雨宮京子氏【日経平均上値追い止まらず、買い参戦は間に合うか】(1) <相場観特集>



―最高値圏を快走、旺盛な個別株物色でリスクオン陰りなし?―

 18日の東京株式市場は日経平均株価が続伸し史上最高値を連日で更新した。ショートポジションを組んでいた向きの買い戻しで強気相場が加速する格好となっている。今週は米国で重要経済指標の発表が相次ぐほか、ジャクソンホール会議など注目イベントも控えているが、買いの勢いは止まらない。テクニカル的には過熱感は拭えないものの、押し目待ちに押し目なしの状況となっている。投資家はどう対応するべきか。ここからの相場展望と物色の方向性について、雨宮総研代表の雨宮京子氏とフィリップ証券リサーチ部長の笹木和弘氏にそれぞれ話を聞いた。

●「4万5000円台指向、個別株物色も旺盛」

雨宮京子氏(雨宮総研 代表)

 全体相場は上値指向が強い。日米関税交渉についてまだ不透明な部分は残されているとはいえ、おおむね決着をみたことが投資家心理をポジティブに傾けている。相場全体の上値追いを頓挫させる悪材料も目先は見当たらず、出遅れた向きの押し目買いが寄与する形で当面は下値を切り上げる展開が続きそうだ。日経平均の向こう1ヵ月のレンジは下値が4万1500円程度、上値については4万5500円前後とみておきたい。大手証券によると4~6月期の企業決算は1割程度コンセンサスを上回ったとされ、これがファンダメンタルズ面で市場センチメントの改善を後押しする。もっとも上げ足が急ピッチなため、やや荒い値動きで下値を探る場面も考えられるため、資金を分散して慎重に持ち高を増やしていく方針で臨むところであろう。

 外国為替市場では日米金利差の縮小思惑を背景にドル安・円高傾向にあることが、やや警戒要因として意識されているが、仮に円高が進んでも株式市場のトレンドを変えるインパクトには乏しい。また実際問題、中期的に利上げの動きが避けられないとしても日銀が即座に利上げに踏み切らないのであれば、足もとでドル売り・円買いを加速させることは考えづらい。これまで買い手控えムードの強かった 半導体や 自動車関連セクターに投資資金が回帰してくる可能性は高く、つれて全体株価にも浮揚力が働きそうだ。他方、内需株も政策面からの追い風を背に建設や不動産周辺は引き続き強調展開を期待してよいのではないか。

 個別株ではレーザーテック <6920> [東証P]、トヨタ自動車 <7203> [東証P]の押し目形成場面は拾っておくタイミングと考えている。半導体規制や自動車関税の影響もおおむね織り込みが進み、ここからの下値リスクは限定的とみる。
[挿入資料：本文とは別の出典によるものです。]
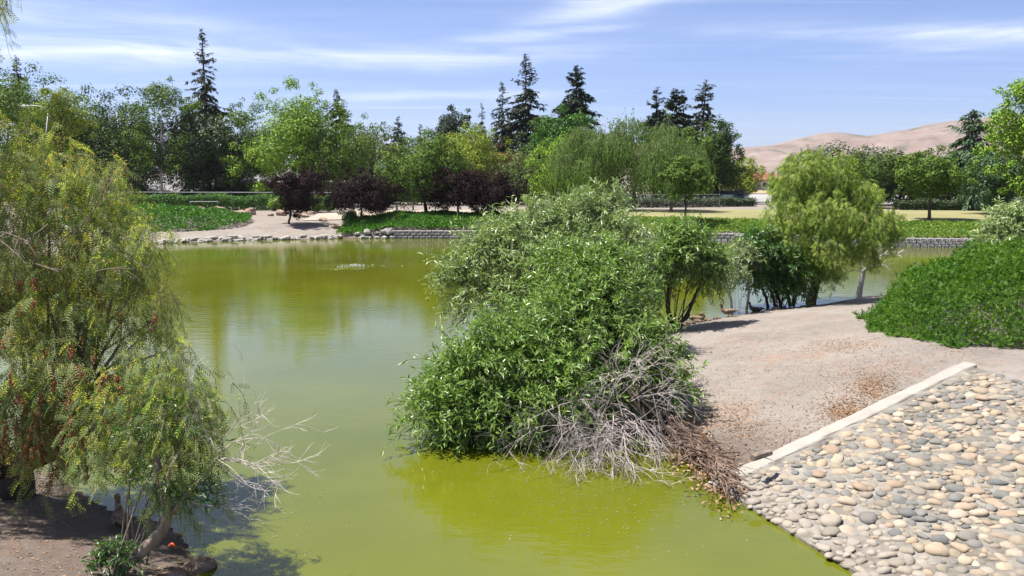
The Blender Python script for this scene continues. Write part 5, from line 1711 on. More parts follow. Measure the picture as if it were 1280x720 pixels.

また内需では主力大型株の中で出遅れ感の強いNTT <9432> [東証P]をまずマークしておきたい。中小型株では防災関連工事で活躍が期待される日特建設 <1929> [東証P]や、中部電力の子会社となり業容拡大に向けた期待が大きいエスコン <8892> [東証P]などに目を配っておく。材料株としては、農業予算拡充や生産性向上に向けた国策を追い風に農業総合研究所 <3541> [東証G]が異彩の強さで今後も見せ場がありそうだ。このほかバイオ関連では今月マドリードで開催される「ESC2025」や9月の日本心臓病学会などで注目度が高まっているHeartseed <219A> [東証G]もチェックしておきたい銘柄である。

(聞き手・中村潤一)

<プロフィール>(あめみや・きょうこ)
雨宮総研 代表。元カリスマ証券レディとして、日興証券時代は全国トップの営業実績を持つ。ラジオ短波(現ラジオNIKKEI)、長野FM放送アナウンサー、『週刊エコノミスト』(毎日新聞社)記者、日経CNBCキャスター、テレビ東京マーケットレポーター、ストックボイスキャスター、SBI証券投資情報部などを経て、日経CNBC解説者に。